Keinen Topf voll Gold
«Es ist ein Produktionsprozess», sagt Böni. «Wir produzieren Metall.» Am Tag entsteht so ein 1,2-Tonnen Sack von reinem Aluminiumgranulat. Da das Aluminium leichter als andere Metalle ist, können die Maschinen die Aluminiumstücke durch das Gewicht trennen. Die Edelmetallausbeute beträgt etwa 540 Tonnen pro Jahr. Im offenen Container mit den Edelmetallen glitzert es – die Besucher:innen greifen rein, vorsichtig, schöpfen sich vom kantigen Material probeweise auf die Hand. Einiges glitzert. Ist es wirklich Gold?
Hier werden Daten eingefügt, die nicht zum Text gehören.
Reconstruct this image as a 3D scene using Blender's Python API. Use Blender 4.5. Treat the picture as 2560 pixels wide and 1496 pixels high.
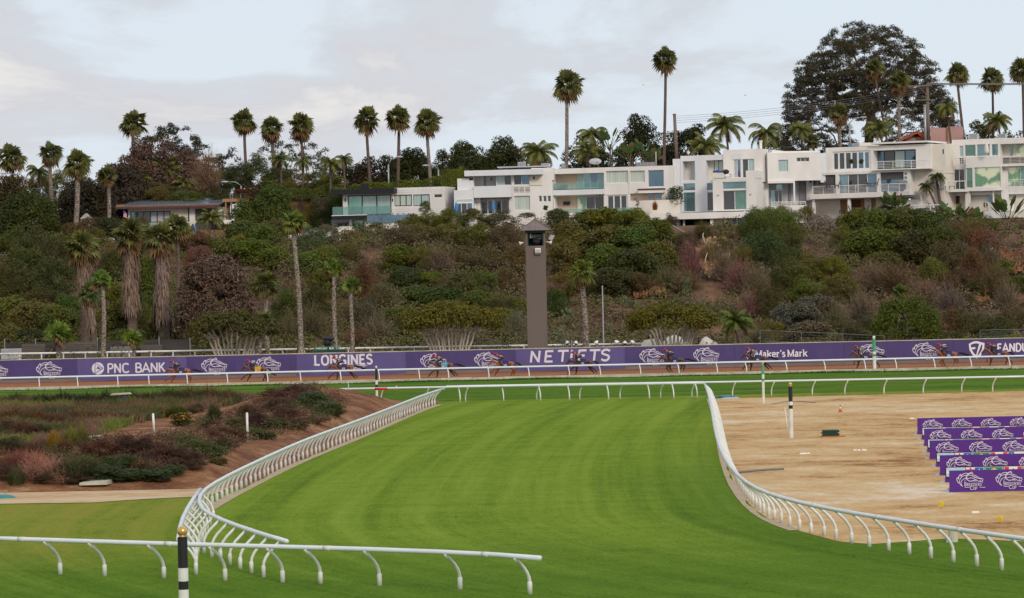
import bpy, math, random
import numpy as np
from mathutils import Vector, Matrix
R = math.radians
rng = np.random.default_rng(7); random.seed(7)
for o in list(bpy.data.objects): bpy.data.objects.remove(o)
C = bpy.context.scene.collection
SC = bpy.context.scene
# ------------------------------------------------------------------ camera
CAMH, FPX, HOR, ROLL = 8.8, 8000.0, 682.0, R(1.25)
pitch = math.atan((748-HOR)/FPX)
_f = Vector((0, math.cos(pitch), -math.sin(pitch))); _u0 = Vector((0, math.sin(pitch), math.cos(pitch))); _r0 = Vector((1, 0, 0))
_r = _r0*math.cos(ROLL)-_u0*math.sin(ROLL); _u = _r0*math.sin(ROLL)+_u0*math.cos(ROLL)
CP = Vector((0, 0, CAMH))
cd = bpy.data.cameras.new('camera'); cam = bpy.data.objects.new('camera', cd); C.objects.link(cam)
cd.sensor_width = 36; cd.lens = 36*FPX/2560; cd.clip_start = 1; cd.clip_end = 5000
cam.matrix_world = Matrix(((_r.x, _u.x, -_f.x, 0), (_r.y, _u.y, -_f.y, 0), (_r.z, _u.z, -_f.z, CAMH), (0, 0, 0, 1)))
SC.camera = cam
# ------------------------------------------------------------------ light
SUN_EL, SUN_AZ = R(30), R(155)      # azimuth clockwise from +Y (behind the camera, to its right)
SUN_E, EXPO = 1.7, 0.0
w = bpy.data.worlds.new('World'); SC.world = w; w.use_nodes = True
nt = w.node_tree; nt.nodes.clear()
def N(nt, t, **k):
    n = nt.nodes.new(t)
    for a, b in k.items(): setattr(n, a, b)
    return n
sky = N(nt, 'ShaderNodeTexSky', sky_type='NISHITA'); sky.sun_disc = False; sky.sun_elevation = SUN_EL; sky.sun_rotation = SUN_AZ
bg1 = N(nt, 'ShaderNodeBackground'); bg1.inputs[1].default_value = 0.1; nt.links.new(sky.outputs[0], bg1.inputs[0])
tc = N(nt, 'ShaderNodeTexCoord')
mp = N(nt, 'ShaderNodeMapping'); mp.inputs['Scale'].default_value = (9, 9, 24); mp.inputs['Location'].default_value = (3.1, 0.4, 1.2)
nt.links.new(tc.outputs['Generated'], mp.inputs[0])
nz = N(nt, 'ShaderNodeTexNoise'); nz.inputs['Scale'].default_value = 1.0; nz.inputs['Detail'].default_value = 9; nz.inputs['Roughness'].default_value = 0.6; nz.inputs['Distortion'].default_value = 0.35
nt.links.new(mp.outputs[0], nz.inputs['Vector'])
# left-to-right drift: heavier cloud to the left, pale blue to the right
sep = N(nt, 'ShaderNodeSeparateXYZ'); nt.links.new(tc.outputs['Generated'], sep.inputs[0])
ma = N(nt, 'ShaderNodeMath', operation='MULTIPLY_ADD'); ma.inputs[1].default_value = -0.55; nt.links.new(sep.outputs[0], ma.inputs[0]); nt.links.new(nz.outputs[0], ma.inputs[2])
rp = N(nt, 'ShaderNodeValToRGB'); e = rp.color_ramp.elements
e[0].position = 0.40; e[0].color = (0.74, 0.82, 0.91, 1)
e[1].position = 0.64; e[1].color = (0.67, 0.665, 0.72, 1)
x = e.new(0.49); x.color = (0.74, 0.81, 0.90, 1)
x = e.new(0.56); x.color = (0.67, 0.70, 0.765, 1)
x = e.new(0.72); x.color = (0.83, 0.80, 0.79, 1)
nt.links.new(ma.outputs[0], rp.inputs[0])
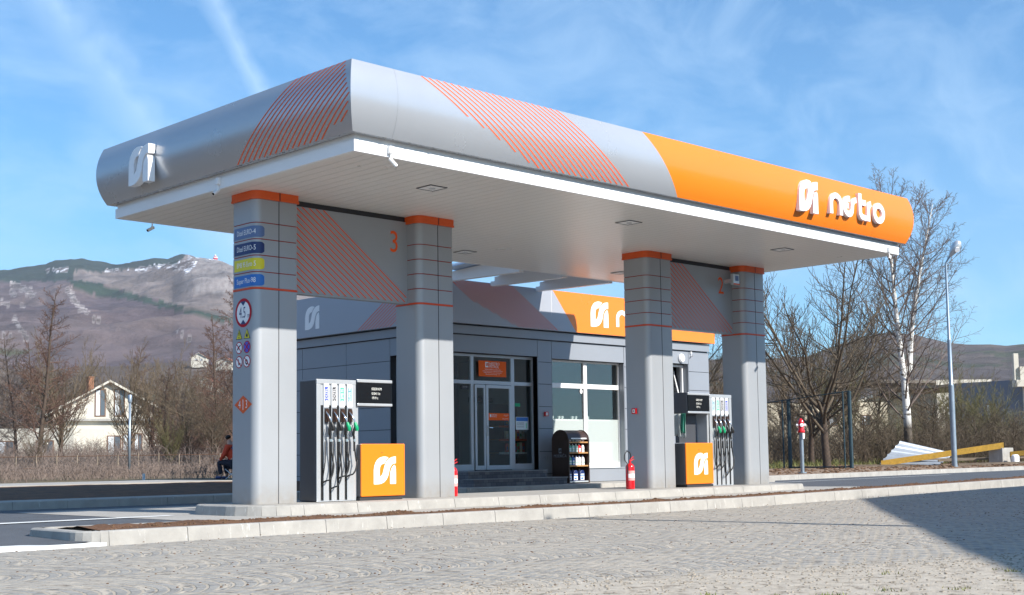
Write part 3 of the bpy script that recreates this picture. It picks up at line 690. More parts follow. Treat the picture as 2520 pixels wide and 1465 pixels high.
# signs on the first pillar
p1 = pillars[0]
names = [('Dizel EURO-4', 'slate', 4.12, 4.21), ('Dizel EURO-5', 'navy', 3.872, 3.96), ('BMB 95 Euro 5', 'yellow', 3.625, 3.71), ('Super Plus-98', 'blue', 3.375, 3.46)]
def wrap(y, z, e=.004):
    "point on pillar skin, s measured from the rear of the left face round the front corner"
    r = .135; s = y
    if s <= .61-r: return (1.40-e, .61-s, z)
    a = (s-(.61-r))/r
    return (1.40+r-(r+e)*math.cos(a), r-(r+e)*math.sin(a), z)
for txt, mk, zc, _ in names:
    mb = MB(); h = .088; s0, s1 = .05, .65; rows = 8
    # pill with a round end towards the corner
    ss = frange(s0, s1, .02)+[s1+h*math.sin(R_(a)) for a in range(10, 91, 10)]
    hh = [h]*len(frange(s0, s1, .02))+[h*math.cos(R_(a)) for a in range(10, 91, 10)]
    for i in range(len(ss)-1):
        mb.quad([wrap(ss[i], zc-hh[i]), wrap(ss[i+1], zc-hh[i+1]), wrap(ss[i+1], zc+hh[i+1]), wrap(ss[i], zc+hh[i])])
    o = mb.build('fuel_name_plate', MT[mk], p1); o['label'] = 'rounded plate reading '+txt
    v, f = font_mesh(txt, .098, 'LEFT'); mb = MB(); sc = .46/max(1e-3, max(q[0] for q in v))
    mb.v = [wrap(.12+x*sc, zc+y*1.15, .006) for x, y, z in v]; mb.f = [tuple(q) for q in f]; mb.m = [0]*len(f)
    mb.build('lettering', MT['whiteg'], o)
fl = left(1.40, 0, 0)   # a = -y
def ring_sign(y, z, r, rw, fill='whiteg', edge='trim'):
    mb = MB(); mb.disc(fl, -y, z, r, .002, 0); mb.disc(fl, -y, z, r-rw, .004, 1); o = mb.build('round_sign', [MT['signred'], MT[fill]], p1); return o
o = ring_sign(.31, 2.895, .222, .046); mb = MB()
mb.text(left(1.40, .33, 2.89), '4.5', .24, .006, sx=.62); mb.text(left(1.40, .165, 2.845), 'm', .11, .006, sx=.7)
mb.flat(fl, [(-.31-.075, 3.07), (-.31+.075, 3.07), (-.31, 3.0)], .006); mb.flat(fl, [(-.31-.075, 2.72), (-.31+.075, 2.72), (-.31, 2.79)], .006); mb.build('lettering', MT['navy'], o)
for y, fire in ((.423, 0), (.209, 1)):
    mb = MB(); mb.flat(fl, [(-y-.088, 2.494), (-y+.088, 2.494), (-y, 2.655)], .002, 0); mb.flat(fl, [(-y-.072, 2.503), (-y+.072, 2.503), (-y, 2.637)], .004, 1)
    o = mb.build('warning_triangle', [MT['dark'], MT['yellow']], p1); mb = MB()
    if fire: mb.flat(fl, [(-y-.024, 2.52), (-y+.024, 2.52), (-y+.026, 2.55), (-y+.004, 2.59), (-y-.008, 2.565), (-y-.026, 2.55)], .006)
    else: mb.flat(fl, [(-y-.008, 2.545), (-y+.008, 2.545), (-y+.012, 2.60), (-y-.012, 2.60)], .006); mb.disc(fl, -y, 2.525, .011, .006)
    mb.build('symbol', MT['dark'], o)
for i, (y, z) in enumerate(((.425, 2.365), (.21, 2.368), (.425, 2.148), (.21, 2.15))):
    o = ring_sign(y, z, .094, .015, 'labelblue' if i == 1 else 'whiteg'); mb = MB()
    if i == 0: mb.flat(fl, [(-y-.05, z-.03), (-y-.02, z-.035), (-y+.0, z-.0), (-y+.055, z+.035), (-y+.045, z+.05), (-y-.03, z+.01)], .006, 1)
    if i == 2: mb.flat(fl, [(-y-.01, z-.05), (-y+.05, z-.03), (-y+.045, z-.015), (-y+.005, z-.03), (-y-.005, z+.05), (-y-.02, z+.05)], .006, 1)
    if i == 3: mb.ribbon(fl, arcp(-y-.01, z-.005, .028, .03, 0, 345, 14), .014, .004, .006, 1, closed=True); mb.flat(fl, [(-y-.005, z-.06), (-y+.015, z-.06), (-y+.02, z-.035), (-y-.01, z-.035)], .006, 1)
    w_ = .0075
    mb.ribbon(fl, [(-y-.058, z+.058), (-y+.058, z-.058)], w_*2, .006, .0075, 0)
    if i == 1: mb.ribbon(fl, [(-y-.058, z-.058), (-y+.058, z+.058)], w_*2, .006, .0082, 0)
    mb.build('symbol', [MT['signred'], MT['dark']], o)
mb = MB(); mb.flat(fl, [(-.307-.236, 1.498), (-.307, 1.36), (-.307+.236, 1.498), (-.307, 1.637)], .003); o = mb.build('bay_diamond', MT['orange2'], p1)
mb = MB(); mb.text(left(1.40, .40, 1.497), '4', .17, .005, sx=.72); mb.text(left(1.40, .215, 1.497), '3', .17, .005, sx=.72); mb.flat(fl, [(-.314, 1.42), (-.300, 1.42), (-.300, 1.575), (-.314, 1.575)], .005); mb.build('lettering', MT['whiteg'], o)

# ---------------- shop building ----------------
WX0, WX1, WY, WYB = 10.60, 20.86, 6.21, 14.6
shop = thing('shop_building', 'low grey clad petrol station shop with silver and orange fascia behind the pumps', 'building', (15.7, 10, 0))
ZJ = [0.004, .236, .793, 1.361, 1.910, 2.473, 3.026, 3.572]
mb = MB(); g = .007; back = MB()
def panels(fr, xs, zs, m=0):
    for i in range(len(xs)-1):
        for j in range(len(zs)-1):
            mb.prism(fr, [(xs[i]+g, zs[j]+g), (xs[i+1]-g, zs[j]+g), (xs[i+1]-g, zs[j+1]-g), (xs[i]+g, zs[j+1]-g)], -.02, 0, m)
ff = front(0, WY, 0); fs = left(WX0, 0, 0)
panels(ff, [WX0, 11.0], [0, 3.143]); panels(ff, [WX0, 13.83], [3.15, 3.572])
panels(ff, [13.83, 14.34], ZJ); panels(ff, [14.34, 17.13], [3.125, 3.572]); panels(ff, [14.34, 17.13], [.004, .345])
panels(ff, [17.13, 17.9], ZJ); panels(ff, [17.9, 18.9], ZJ); panels(ff, [18.9, 19.92], [3.205, 3.572]); panels(ff, [18.9, 19.92], [.004, .793, 1.361, 1.95]); panels(ff, [19.92, WX1], [0.004, .793, 1.361, 1.91, 2.473, 3.0, 3.572])
for q in ([-8.06, -6.72],): panels(fs, q, [3.143, 3.572]); panels(fs, q, [.004, .345])
panels(fs, [-6.72, -WY], [0, 3.143]); panels(fs, [-6.72, -WY], [3.15, 3.572])
panels(fs, [-WYB, -13.5, -11.675, -9.80, -8.06], ZJ)
# backing behind the joints (dark) with the openings left free
d0, d1 = WY+.02, WY+.22
for a, b_, z0, z1 in ((WX0+.02, 11.0, 0, 3.57), (11.0, 13.83, 3.15, 3.57), (13.83, 14.34, 0, 3.57), (14.34, 17.13, 3.125, 3.57), (14.34, 17.13, 0, .345), (17.13, 18.9, 0, 3.57), (18.9, 19.92, 3.205, 3.57), (18.9, 19.92, 0, 1.95), (19.92, WX1-.01, 0, 3.57)):
    mb.box(a, b_, d0, d1, z0, z1, 1)
for a, b_, z0, z1 in ((WY+.22, 6.72, 0, 3.57), (6.72, 8.06, 3.15, 3.57), (6.72, 8.06, 0, .345), (8.06, WYB, 0, 3.57)):
    mb.box(WX0+.02, WX0+.22, a, b_, z0, z1, 1)
mb.box(WX1-.2, WX1-.01, d1, WYB, 0, 3.57, 1); mb.box(WX0+.22, WX1-.2, WYB-.2, WYB, 0, 3.57, 1)
wall = mb.build('wall', [MT['clad'], MT['dark']], shop)
# pale reveals and pilaster sides
for xa_, xb_, z0_, z1_ in ((13.83, 13.85, .35, 3.14), (10.98, 11.0, .35, 3.14), (17.112, 17.128, .35, 3.1), (14.342, 14.348, .35, 3.1), (19.90, 19.918, 1.95, 3.2)): mb = MB(); mb.box(xa_, xb_, WY+.001, WY+.42, z0_, z1_); mb.build('reveal', MT['clad'], shop)
# band under the fascia
mb = MB(); mb.box(WX0-.05, WX1-.03, WY-.06, WY+.2, 3.59, 3.79); mb.box(WX0-.05, WX0+.2, WY+.2, WYB, 3.59, 3.79); mb.build('cornice_band', MT['clad'], shop)
mb = MB(); mb.box(WX0, WX1-.06, WY-.01, WY+.2, 3.572, 3.59); mb.box(WX0, WX0+.2, WY+.2, WYB, 3.572, 3.59); mb.build('shadow_gap', MT['dark'], shop)
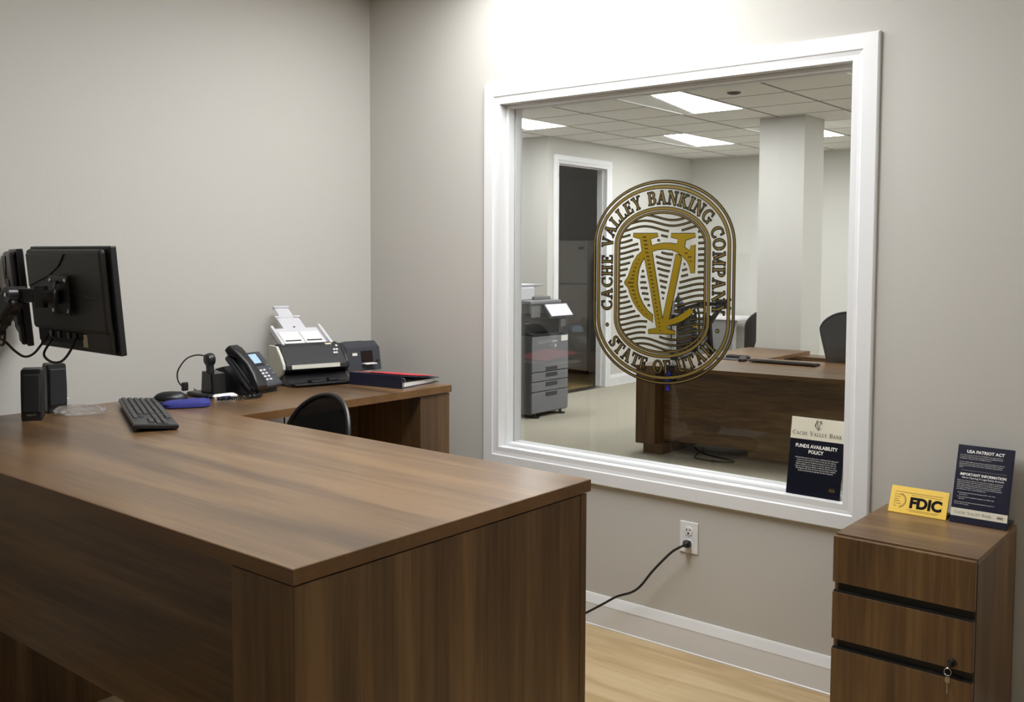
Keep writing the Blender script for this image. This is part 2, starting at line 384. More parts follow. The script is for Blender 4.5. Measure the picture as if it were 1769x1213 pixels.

Einen Topf voll Gold gibt es in Hinwil nicht. Die KEZO verkauft die Edelmetalle als Mix weiter. Wertvoll in diesem Mix sind etwa Kupfer, Palladium und eben Gold. Die Marktpreise von diesem Metallmix und von Aluminium sind denn auch für das Geschäft entscheidend. «Manchmal bist du mitten im Paradies, manchmal umgeben von Problemen», sagt Böni. Die Metallpreise sind für die wirtschaftliche Seite wichtig. Ökologisch betrachtet, sagt der Geschäftsführer, sei es so, dass diese Art der Metallverarbeitung auch CO2-Äquivalente einspare. Da die Rückgewinnung weniger energieintensiv als der Abbau der Metalle sei.
Allerdings: Jene Aschereste, die am Ende übrigbleiben, werden auch in der Schweiz in Deponien vergraben. Simon Retailleau, der in den Zürcher Büros von Hitachi Zosen arbeitet, findet das kritikwürdig: «Man könnte die Überreste, wie es in anderen Ländern geschieht, etwa in der Zementverarbeitung oder im Strassenbau verwenden.» Warum das nicht passiere, ist für Retailleau schwierig zu verstehen. Darauf angesprochen heisst es beim Schweizer Bundesamt für Umwelt Bafu, dass die Überreste der Kehrichtverbrennungsanlage die Grenzwerte zur Verwendung in der Zementproduktion überschreiten würden. Verdünnen dürfe man sie auch nicht. «So sind Deponien in der Schweiz unvermeidlich, um zu verhindern, dass verunreinigte Materialien (…) in die Umwelt gelangen», so das Bundesamt auf Anfrage. Das Bafu erklärt aber auch, dass in der Schweiz jährlich sechs Millionen Tonnen «Rückbauabfälle» und 12 Millionen Tonnen «Aushubmaterial» auf Deponien lande, die die Grenzwerte nicht überschreiten und im Bauwesen verwendbar wären.
Filtert auch Japan irgendwann das Gold aus dem Müll?
Während der Tour durch die Anlage hört man von den Besucher:innen von Hitachi Zosen oft, wie interessant das alles sei. In verschiedenen Steigerungsformen – von «interesting» bis «very, very interesting».
Sachiko Oochi führt die Delegation aus Japan an. Sie leitet die Forschungsabteilung des Unternehmens in Japan. Oochi sagt nach der Führung, sie habe hat diese Dimensionen nicht erwartet: «Die Grösse der Anlage hat mich überrascht.» Sie habe einiges gelernt. Die Inhalte der Abfallasche seien in Japan Andere als in der Schweiz. «Es bedarf sorgfältiger Untersuchung, ob in Japan derselbe Weg eingeschlagen werden kann. Doch meiner Meinung nach, ist es eine Überlegung wert.» Ob auch Japan bald im eigenen Abfall nach Gold schürft, bleibt offen.